### Dataset content
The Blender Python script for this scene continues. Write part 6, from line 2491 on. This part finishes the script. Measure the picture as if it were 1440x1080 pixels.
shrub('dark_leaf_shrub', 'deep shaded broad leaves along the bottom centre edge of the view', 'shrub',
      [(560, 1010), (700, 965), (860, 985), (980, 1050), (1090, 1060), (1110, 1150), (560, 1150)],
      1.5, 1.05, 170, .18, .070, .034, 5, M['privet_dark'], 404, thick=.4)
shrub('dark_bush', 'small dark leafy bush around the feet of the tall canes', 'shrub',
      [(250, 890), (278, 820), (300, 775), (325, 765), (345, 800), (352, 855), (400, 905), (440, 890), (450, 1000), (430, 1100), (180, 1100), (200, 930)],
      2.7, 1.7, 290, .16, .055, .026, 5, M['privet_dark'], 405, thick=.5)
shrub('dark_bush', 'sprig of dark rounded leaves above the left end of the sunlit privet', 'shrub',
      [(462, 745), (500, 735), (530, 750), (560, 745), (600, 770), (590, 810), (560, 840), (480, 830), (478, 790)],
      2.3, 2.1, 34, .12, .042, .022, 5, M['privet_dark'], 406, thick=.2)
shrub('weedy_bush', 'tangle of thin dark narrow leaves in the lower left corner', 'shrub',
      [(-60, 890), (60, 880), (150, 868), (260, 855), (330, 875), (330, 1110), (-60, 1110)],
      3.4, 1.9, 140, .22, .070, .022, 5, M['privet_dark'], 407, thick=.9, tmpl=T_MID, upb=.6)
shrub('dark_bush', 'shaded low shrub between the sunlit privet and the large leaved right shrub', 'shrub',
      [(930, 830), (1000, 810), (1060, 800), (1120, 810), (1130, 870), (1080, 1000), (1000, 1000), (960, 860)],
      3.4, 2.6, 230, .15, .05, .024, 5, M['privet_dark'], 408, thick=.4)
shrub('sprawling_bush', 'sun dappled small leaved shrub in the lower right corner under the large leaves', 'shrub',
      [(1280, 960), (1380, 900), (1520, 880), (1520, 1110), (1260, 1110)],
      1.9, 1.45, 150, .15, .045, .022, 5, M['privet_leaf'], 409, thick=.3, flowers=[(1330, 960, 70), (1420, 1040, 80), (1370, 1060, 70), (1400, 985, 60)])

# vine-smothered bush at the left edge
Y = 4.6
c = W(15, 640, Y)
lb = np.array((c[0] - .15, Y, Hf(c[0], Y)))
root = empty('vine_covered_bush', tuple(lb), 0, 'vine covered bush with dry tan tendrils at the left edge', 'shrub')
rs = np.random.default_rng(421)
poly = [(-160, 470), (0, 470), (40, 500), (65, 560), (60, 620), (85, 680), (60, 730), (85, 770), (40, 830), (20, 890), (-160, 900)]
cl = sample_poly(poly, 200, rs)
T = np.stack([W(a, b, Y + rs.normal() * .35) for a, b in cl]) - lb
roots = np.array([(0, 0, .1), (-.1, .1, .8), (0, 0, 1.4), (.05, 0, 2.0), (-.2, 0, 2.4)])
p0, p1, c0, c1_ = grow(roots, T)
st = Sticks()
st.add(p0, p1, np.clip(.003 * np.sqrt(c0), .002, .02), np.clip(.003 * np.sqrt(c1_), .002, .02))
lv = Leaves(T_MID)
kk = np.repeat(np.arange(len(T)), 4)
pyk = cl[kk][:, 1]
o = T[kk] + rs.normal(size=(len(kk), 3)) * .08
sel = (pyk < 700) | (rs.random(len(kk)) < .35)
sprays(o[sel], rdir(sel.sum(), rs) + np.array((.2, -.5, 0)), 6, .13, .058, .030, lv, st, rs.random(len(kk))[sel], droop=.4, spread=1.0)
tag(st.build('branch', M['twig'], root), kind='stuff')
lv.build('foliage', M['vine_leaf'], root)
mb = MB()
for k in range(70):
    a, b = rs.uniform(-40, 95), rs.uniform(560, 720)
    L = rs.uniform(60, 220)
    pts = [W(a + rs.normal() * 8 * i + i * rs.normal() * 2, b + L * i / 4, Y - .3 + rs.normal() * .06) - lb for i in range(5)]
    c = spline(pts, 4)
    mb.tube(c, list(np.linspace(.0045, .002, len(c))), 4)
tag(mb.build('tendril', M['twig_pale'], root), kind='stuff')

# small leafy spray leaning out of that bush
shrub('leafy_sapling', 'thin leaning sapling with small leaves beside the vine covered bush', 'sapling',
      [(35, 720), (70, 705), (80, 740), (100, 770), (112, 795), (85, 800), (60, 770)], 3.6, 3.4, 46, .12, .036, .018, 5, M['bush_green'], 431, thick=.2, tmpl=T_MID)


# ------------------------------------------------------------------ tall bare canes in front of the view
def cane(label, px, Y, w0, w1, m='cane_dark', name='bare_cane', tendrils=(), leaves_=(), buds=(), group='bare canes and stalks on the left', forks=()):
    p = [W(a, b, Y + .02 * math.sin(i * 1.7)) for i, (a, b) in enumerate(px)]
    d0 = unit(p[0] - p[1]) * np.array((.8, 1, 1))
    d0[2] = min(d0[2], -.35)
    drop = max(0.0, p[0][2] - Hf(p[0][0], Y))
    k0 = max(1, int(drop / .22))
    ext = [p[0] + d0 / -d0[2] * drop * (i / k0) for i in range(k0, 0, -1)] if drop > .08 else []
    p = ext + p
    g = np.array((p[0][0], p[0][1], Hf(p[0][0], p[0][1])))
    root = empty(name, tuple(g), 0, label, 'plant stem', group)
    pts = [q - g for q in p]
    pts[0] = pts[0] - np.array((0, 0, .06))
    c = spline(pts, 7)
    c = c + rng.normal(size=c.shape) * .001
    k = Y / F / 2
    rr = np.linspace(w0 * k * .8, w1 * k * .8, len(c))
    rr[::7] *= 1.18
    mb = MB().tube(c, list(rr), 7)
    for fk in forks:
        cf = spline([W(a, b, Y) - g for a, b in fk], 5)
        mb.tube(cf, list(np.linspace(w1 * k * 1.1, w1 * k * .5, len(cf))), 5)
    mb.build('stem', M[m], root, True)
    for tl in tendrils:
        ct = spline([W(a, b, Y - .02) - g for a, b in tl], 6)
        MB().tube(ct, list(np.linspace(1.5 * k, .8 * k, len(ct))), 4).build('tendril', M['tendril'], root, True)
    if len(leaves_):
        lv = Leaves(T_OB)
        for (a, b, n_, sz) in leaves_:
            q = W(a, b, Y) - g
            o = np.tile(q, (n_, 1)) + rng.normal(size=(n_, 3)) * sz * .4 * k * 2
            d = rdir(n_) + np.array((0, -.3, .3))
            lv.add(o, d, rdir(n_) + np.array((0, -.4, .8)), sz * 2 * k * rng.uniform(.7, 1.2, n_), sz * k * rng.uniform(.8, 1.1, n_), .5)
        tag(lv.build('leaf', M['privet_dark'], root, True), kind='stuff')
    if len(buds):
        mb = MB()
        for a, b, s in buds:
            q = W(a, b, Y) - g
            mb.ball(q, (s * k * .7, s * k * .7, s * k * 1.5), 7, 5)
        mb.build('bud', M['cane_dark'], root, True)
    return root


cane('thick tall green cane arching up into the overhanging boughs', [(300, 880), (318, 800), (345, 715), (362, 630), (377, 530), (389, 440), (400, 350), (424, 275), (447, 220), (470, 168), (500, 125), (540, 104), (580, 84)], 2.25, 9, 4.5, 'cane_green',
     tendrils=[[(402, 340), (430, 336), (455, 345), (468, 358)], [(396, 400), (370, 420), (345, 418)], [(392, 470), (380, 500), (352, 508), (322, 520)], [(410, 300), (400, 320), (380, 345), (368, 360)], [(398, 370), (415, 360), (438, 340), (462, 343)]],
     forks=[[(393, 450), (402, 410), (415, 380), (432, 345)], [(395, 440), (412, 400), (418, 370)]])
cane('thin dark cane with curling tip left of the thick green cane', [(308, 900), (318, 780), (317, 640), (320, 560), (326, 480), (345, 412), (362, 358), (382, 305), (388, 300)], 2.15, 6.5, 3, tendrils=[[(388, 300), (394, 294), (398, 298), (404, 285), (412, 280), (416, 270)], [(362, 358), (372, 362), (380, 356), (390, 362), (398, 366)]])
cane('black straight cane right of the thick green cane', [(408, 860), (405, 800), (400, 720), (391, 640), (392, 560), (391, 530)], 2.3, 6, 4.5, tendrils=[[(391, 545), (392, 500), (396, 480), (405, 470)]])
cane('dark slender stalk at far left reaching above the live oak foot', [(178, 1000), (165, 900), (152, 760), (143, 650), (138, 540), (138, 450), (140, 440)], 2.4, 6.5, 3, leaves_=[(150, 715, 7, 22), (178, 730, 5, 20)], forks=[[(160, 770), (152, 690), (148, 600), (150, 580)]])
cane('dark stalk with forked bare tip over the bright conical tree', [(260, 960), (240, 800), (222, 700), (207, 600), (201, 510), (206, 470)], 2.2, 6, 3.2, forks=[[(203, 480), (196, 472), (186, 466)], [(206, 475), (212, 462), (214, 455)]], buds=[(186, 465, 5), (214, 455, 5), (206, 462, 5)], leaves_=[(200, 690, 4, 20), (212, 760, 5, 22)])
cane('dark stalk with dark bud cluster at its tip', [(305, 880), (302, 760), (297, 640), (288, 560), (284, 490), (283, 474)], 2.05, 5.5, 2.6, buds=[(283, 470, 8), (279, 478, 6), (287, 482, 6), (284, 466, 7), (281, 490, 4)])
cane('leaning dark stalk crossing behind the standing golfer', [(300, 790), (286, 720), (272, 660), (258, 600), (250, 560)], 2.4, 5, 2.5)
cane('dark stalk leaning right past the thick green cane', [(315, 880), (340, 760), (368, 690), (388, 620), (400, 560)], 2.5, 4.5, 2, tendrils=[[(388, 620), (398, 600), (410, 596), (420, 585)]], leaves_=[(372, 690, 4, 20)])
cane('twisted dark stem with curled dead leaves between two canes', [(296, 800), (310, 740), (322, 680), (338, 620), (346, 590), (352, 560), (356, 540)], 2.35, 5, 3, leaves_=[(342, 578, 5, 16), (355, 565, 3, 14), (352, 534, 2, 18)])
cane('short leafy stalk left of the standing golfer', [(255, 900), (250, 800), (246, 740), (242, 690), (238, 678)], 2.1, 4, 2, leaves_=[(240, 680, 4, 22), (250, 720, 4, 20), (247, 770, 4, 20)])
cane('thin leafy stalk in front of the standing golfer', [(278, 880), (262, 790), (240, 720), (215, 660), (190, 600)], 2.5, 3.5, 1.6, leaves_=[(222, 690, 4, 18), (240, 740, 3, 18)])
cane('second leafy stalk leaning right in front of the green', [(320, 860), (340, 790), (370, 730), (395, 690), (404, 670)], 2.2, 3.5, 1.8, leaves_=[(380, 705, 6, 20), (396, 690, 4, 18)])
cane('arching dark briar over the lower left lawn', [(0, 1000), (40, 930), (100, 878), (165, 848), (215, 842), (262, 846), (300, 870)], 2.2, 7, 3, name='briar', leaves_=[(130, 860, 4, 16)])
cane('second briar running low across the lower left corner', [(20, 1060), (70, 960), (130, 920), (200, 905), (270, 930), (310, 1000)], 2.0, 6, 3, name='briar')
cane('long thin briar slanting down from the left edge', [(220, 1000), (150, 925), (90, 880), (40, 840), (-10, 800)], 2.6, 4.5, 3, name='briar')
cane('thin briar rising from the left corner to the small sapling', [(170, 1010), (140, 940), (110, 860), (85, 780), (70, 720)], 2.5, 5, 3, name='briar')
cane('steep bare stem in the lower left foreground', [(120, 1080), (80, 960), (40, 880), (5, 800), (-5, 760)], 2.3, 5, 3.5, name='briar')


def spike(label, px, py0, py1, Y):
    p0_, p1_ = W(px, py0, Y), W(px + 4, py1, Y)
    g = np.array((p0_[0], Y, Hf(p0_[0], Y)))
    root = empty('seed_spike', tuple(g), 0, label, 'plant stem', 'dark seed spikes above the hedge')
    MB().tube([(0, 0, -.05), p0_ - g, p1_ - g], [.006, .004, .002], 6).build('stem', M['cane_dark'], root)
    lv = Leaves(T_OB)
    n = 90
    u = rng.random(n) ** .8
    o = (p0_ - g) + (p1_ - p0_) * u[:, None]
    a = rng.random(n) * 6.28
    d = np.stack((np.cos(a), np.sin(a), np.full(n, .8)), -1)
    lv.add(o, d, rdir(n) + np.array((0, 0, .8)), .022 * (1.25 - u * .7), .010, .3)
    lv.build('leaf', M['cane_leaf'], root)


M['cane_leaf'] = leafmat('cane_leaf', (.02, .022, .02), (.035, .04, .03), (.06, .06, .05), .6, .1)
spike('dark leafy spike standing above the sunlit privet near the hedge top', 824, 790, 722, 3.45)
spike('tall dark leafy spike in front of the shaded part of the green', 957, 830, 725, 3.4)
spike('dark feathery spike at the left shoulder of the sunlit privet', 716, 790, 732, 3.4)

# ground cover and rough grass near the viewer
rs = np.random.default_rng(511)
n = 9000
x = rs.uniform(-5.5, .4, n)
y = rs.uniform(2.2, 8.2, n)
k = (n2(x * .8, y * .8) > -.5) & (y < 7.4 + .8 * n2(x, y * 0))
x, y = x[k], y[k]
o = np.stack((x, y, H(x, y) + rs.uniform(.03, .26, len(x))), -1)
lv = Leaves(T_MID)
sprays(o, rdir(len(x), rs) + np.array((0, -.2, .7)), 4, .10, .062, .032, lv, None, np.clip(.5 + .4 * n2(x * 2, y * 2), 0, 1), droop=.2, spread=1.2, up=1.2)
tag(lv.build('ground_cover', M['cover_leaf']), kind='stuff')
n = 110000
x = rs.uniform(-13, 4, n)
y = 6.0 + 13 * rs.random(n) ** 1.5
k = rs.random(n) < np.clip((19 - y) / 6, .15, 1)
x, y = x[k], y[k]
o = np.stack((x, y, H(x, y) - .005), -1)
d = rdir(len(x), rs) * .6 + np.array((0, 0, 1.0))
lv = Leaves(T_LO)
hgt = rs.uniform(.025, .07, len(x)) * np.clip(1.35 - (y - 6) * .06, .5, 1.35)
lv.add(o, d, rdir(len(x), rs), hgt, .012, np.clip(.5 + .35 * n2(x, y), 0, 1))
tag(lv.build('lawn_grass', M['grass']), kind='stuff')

### To do
Copy out only the lines running from the beginning of the data to the line with "shrub('weedy_bush', 'tangle of", both ends included.

### Task response
The Blender Python script for this scene continues. Write part 6, from line 2491 on. This part finishes the script. Measure the picture as if it were 1440x1080 pixels.
shrub('dark_leaf_shrub', 'deep shaded broad leaves along the bottom centre edge of the view', 'shrub',
      [(560, 1010), (700, 965), (860, 985), (980, 1050), (1090, 1060), (1110, 1150), (560, 1150)],
      1.5, 1.05, 170, .18, .070, .034, 5, M['privet_dark'], 404, thick=.4)
shrub('dark_bush', 'small dark leafy bush around the feet of the tall canes', 'shrub',
      [(250, 890), (278, 820), (300, 775), (325, 765), (345, 800), (352, 855), (400, 905), (440, 890), (450, 1000), (430, 1100), (180, 1100), (200, 930)],
      2.7, 1.7, 290, .16, .055, .026, 5, M['privet_dark'], 405, thick=.5)
shrub('dark_bush', 'sprig of dark rounded leaves above the left end of the sunlit privet', 'shrub',
      [(462, 745), (500, 735), (530, 750), (560, 745), (600, 770), (590, 810), (560, 840), (480, 830), (478, 790)],
      2.3, 2.1, 34, .12, .042, .022, 5, M['privet_dark'], 406, thick=.2)
shrub('weedy_bush', 'tangle of thin dark narrow leaves in the lower left corner', 'shrub',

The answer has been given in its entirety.